** Start of INPUT DATA **
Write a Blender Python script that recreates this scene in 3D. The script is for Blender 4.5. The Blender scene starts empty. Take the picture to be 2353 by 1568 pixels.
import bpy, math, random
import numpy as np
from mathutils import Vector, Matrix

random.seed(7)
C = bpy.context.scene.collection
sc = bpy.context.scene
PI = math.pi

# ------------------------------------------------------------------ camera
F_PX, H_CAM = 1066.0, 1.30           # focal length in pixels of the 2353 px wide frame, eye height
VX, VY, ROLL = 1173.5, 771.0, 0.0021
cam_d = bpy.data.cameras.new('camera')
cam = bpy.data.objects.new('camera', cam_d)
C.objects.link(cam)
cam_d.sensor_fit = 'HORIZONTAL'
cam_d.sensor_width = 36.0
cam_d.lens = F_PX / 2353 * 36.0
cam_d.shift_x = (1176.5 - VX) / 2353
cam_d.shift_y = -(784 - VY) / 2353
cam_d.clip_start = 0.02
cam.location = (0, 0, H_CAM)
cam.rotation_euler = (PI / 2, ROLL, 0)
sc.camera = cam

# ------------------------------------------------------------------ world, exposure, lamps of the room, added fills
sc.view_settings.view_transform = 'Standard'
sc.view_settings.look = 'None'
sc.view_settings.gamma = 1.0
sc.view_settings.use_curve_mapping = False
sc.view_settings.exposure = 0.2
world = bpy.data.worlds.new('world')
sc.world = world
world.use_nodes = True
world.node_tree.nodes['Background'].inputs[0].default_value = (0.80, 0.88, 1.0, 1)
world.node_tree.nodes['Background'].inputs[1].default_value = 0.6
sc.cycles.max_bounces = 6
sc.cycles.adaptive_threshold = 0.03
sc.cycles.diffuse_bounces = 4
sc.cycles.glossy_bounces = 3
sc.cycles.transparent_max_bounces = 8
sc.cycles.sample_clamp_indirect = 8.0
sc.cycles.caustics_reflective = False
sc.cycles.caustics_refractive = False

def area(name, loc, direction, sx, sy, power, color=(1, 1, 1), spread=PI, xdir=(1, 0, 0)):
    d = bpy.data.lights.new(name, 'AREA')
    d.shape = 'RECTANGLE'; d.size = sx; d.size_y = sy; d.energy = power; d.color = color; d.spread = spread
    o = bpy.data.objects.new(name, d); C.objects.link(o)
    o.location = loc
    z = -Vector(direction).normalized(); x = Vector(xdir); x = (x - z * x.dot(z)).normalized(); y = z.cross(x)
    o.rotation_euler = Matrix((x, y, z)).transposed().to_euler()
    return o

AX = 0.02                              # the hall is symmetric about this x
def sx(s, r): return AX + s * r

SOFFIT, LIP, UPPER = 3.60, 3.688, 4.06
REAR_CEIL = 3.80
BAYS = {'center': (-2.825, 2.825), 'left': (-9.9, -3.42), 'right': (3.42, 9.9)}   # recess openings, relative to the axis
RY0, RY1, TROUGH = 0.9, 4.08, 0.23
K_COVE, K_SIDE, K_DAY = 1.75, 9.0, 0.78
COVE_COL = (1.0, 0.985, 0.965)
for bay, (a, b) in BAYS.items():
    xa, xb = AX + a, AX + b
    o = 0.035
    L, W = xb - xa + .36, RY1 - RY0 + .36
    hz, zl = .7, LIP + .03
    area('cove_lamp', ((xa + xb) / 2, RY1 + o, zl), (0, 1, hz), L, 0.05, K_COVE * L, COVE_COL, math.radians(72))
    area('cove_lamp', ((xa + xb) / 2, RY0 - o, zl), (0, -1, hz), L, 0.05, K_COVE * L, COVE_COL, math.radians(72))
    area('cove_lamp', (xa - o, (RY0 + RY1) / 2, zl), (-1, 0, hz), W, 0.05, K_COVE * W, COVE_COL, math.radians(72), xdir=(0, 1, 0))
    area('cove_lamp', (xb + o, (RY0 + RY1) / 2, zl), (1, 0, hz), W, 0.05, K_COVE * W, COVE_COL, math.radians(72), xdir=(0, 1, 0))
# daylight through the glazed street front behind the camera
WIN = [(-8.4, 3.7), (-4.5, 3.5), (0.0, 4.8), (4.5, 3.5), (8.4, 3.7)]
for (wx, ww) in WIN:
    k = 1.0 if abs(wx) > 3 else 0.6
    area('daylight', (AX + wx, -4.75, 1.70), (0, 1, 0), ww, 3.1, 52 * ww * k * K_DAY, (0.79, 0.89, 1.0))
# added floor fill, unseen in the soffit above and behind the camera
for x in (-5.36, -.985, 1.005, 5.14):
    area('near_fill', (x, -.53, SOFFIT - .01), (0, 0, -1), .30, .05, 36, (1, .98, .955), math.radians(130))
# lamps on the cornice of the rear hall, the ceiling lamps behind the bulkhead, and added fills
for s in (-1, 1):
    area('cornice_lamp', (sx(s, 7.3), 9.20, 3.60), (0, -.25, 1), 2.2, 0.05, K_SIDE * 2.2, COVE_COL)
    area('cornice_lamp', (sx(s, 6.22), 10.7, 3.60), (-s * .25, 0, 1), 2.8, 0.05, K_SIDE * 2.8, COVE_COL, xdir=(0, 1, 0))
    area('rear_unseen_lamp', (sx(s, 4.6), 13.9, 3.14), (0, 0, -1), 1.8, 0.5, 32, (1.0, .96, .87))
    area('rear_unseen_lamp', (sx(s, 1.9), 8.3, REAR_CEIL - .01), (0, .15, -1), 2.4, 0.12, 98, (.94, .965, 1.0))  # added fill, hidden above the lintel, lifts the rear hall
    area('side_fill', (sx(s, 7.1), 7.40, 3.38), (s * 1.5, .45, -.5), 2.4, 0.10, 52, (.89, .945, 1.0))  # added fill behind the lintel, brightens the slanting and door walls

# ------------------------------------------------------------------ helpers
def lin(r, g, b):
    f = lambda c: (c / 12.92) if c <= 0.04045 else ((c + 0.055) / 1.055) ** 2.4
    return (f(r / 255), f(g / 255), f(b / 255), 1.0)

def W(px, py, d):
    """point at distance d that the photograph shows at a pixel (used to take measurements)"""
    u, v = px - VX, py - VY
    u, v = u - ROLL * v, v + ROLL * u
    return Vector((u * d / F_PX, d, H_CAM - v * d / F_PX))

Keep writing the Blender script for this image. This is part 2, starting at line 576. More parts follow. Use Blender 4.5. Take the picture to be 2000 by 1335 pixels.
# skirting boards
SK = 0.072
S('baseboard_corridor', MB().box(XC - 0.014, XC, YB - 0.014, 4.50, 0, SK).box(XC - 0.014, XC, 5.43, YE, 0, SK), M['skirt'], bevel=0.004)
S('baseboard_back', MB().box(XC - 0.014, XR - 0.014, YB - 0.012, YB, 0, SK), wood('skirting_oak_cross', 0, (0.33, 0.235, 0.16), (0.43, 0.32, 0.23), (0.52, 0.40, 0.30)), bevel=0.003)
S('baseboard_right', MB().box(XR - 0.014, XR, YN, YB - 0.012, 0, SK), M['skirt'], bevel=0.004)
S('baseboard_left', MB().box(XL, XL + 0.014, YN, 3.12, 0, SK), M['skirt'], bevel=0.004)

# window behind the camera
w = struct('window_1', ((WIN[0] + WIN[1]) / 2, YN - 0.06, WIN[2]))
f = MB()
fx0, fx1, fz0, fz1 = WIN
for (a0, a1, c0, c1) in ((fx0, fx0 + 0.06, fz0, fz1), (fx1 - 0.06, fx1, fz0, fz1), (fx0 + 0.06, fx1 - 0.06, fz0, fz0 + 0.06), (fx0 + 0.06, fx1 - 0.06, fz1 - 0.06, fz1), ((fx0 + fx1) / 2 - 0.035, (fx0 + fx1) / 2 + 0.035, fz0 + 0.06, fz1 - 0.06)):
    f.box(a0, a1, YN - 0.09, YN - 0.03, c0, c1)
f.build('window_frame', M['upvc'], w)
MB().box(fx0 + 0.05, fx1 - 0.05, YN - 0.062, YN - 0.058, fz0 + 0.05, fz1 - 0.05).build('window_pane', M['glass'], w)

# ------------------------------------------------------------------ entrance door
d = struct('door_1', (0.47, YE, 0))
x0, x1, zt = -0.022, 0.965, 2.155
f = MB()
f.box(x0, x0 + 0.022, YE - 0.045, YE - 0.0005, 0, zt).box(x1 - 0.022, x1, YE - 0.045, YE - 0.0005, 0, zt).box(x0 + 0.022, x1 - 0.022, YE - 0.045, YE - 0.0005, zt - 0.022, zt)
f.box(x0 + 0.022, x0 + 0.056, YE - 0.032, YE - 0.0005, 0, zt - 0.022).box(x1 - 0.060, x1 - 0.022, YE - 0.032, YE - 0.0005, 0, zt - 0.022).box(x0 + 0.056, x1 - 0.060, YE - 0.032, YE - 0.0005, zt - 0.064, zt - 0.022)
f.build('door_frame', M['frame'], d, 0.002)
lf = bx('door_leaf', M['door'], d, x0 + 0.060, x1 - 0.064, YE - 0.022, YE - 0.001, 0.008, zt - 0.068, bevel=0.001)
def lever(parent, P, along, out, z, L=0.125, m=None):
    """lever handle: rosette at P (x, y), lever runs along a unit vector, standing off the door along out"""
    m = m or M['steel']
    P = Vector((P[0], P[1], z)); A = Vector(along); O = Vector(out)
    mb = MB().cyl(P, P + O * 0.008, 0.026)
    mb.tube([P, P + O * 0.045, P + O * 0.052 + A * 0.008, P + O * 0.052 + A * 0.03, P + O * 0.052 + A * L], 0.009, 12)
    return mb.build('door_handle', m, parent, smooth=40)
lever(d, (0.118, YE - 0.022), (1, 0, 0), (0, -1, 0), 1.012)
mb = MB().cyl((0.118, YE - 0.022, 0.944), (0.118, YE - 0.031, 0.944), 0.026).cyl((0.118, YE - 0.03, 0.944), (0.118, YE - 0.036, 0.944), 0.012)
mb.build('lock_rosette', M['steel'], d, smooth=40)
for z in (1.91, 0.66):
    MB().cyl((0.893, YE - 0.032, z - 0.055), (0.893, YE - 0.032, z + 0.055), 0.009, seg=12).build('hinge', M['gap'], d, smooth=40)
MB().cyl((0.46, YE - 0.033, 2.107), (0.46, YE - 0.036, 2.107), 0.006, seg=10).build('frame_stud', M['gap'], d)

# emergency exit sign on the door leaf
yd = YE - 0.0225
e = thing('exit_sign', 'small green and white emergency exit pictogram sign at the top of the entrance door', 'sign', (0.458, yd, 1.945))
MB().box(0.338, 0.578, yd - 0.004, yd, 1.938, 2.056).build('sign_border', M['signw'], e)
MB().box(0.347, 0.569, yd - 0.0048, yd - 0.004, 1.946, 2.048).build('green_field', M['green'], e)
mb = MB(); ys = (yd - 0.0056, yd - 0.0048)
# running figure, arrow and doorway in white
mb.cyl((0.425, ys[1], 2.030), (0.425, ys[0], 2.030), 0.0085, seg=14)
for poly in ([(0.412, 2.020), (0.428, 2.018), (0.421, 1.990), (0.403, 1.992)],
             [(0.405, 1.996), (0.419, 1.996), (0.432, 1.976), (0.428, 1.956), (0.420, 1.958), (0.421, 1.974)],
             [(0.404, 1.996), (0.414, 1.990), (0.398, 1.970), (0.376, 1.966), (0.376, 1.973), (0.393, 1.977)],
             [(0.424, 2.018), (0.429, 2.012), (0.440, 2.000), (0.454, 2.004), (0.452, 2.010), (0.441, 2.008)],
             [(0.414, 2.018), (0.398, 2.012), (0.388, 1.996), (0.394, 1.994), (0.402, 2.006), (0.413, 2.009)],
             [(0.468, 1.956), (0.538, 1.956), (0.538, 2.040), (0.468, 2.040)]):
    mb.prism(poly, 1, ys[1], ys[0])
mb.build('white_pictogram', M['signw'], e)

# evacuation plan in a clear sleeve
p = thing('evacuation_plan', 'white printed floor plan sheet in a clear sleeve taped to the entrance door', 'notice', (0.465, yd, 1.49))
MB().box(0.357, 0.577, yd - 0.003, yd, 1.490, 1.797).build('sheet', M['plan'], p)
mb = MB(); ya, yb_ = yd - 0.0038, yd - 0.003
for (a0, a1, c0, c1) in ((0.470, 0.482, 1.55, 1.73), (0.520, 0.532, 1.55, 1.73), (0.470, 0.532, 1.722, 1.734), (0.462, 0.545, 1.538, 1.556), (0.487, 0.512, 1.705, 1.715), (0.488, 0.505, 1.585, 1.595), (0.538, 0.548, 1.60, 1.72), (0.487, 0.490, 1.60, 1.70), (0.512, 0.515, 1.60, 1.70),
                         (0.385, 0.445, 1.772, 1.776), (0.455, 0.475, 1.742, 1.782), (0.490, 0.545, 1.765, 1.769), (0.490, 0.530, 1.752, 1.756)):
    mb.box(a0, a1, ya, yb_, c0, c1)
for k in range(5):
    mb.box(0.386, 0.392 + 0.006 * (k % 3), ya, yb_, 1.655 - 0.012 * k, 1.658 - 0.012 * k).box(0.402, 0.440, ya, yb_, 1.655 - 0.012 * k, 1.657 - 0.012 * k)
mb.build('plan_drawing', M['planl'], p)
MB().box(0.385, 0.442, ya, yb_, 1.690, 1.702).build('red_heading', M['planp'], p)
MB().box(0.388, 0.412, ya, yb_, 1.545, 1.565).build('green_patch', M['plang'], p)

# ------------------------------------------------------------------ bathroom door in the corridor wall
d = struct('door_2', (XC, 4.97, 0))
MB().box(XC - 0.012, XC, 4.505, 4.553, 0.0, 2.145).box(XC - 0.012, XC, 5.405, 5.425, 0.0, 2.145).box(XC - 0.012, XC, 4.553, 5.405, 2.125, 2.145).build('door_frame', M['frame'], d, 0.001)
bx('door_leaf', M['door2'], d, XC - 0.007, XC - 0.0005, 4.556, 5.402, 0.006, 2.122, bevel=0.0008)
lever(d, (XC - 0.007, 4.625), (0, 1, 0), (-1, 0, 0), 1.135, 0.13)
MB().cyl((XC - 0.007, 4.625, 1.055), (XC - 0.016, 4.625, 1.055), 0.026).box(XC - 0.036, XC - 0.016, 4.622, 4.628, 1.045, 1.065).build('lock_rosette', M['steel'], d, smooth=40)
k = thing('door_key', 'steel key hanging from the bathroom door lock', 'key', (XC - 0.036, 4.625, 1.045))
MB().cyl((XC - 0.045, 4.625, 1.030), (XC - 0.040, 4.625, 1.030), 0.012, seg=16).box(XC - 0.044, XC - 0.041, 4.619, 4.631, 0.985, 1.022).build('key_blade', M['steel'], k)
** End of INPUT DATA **
> **TASK DESCRIPTION**:
The first line of the records and every line down to the line with "sc.camera = cam" must be quoted exactly; leave out all else.

> **OUTPUT**:
Write a Blender Python script that recreates this scene in 3D. The script is for Blender 4.5. The Blender scene starts empty. Take the picture to be 2353 by 1568 pixels.
import bpy, math, random
import numpy as np
from mathutils import Vector, Matrix

random.seed(7)
C = bpy.context.scene.collection
sc = bpy.context.scene
PI = math.pi

# ------------------------------------------------------------------ camera
F_PX, H_CAM = 1066.0, 1.30           # focal length in pixels of the 2353 px wide frame, eye height
VX, VY, ROLL = 1173.5, 771.0, 0.0021
cam_d = bpy.data.cameras.new('camera')
cam = bpy.data.objects.new('camera', cam_d)
C.objects.link(cam)
cam_d.sensor_fit = 'HORIZONTAL'
cam_d.sensor_width = 36.0
cam_d.lens = F_PX / 2353 * 36.0
cam_d.shift_x = (1176.5 - VX) / 2353
cam_d.shift_y = -(784 - VY) / 2353
cam_d.clip_start = 0.02
cam.location = (0, 0, H_CAM)
cam.rotation_euler = (PI / 2, ROLL, 0)
sc.camera = cam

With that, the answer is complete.